I already sent an email to IR on April 8. I never received a reply. I expect that some people will file formal complaints with the SEC very shortly.
CSKI -- According to Statement of Financial Accounting Standards 123R, Accounting for Stock-Based Compensation, if the net income threshold is met, the shares that have been deposited under the Make Good Agreement are released back to the make good pledger and treated as an expense equal the grant date fair value of the shares. Can CSKI explain why it did not recognize an expense equal to the grant date fair value of the 3,000,000 shares?
Here is a copy of the email I got from the CFO. This is a satisfactory answer.
The reason CSKI filed 2008 10k extention on April 1, 2009 was because of the non-cash issue regarding the 3,000,000 escrow shares.
In our previous press release, we had disclosed CSKI management decision to carry this non-cash expense issue to the SEC Chief Account Office for final ruling.
As CFO of CSKI, I flied to New York to handle this situation in person, together with auditor and legal counsel. We strongly believe that to expense the escrow shares is because the company involved in the event of an IPO or a reverse merger in its early stage from private to public, in either case, the shares are newly issued and escrow agreement was signed.
We addressed our Correspondence Letter and sent to the to SEC Chief Account Office on April 8, 2009
After 2 major conferences with four SEC Chief Account Officers, the final ruling was reached at 16:35 on April 14, 2009. It is the SEC officers collective decision that CSKI was not in its early stage as to record the escrow expense, thus all this escrow related financials was deemed immaterial.

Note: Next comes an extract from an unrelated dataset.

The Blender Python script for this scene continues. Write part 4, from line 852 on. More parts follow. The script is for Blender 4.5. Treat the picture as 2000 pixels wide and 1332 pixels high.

We have been adhering strictly with the GAAP and sent to the SEC our request in a discretional manner, most of all, CSKI management's position is absolutly correct in this matter. If any of our investors (I am not sure if you are), followed the track of what we have been dealing with regardingn this issue, and the result was that we still "lost a lot of credibility by reason of the manner in which it handled the whole situation", you get me lost of what you are expecting.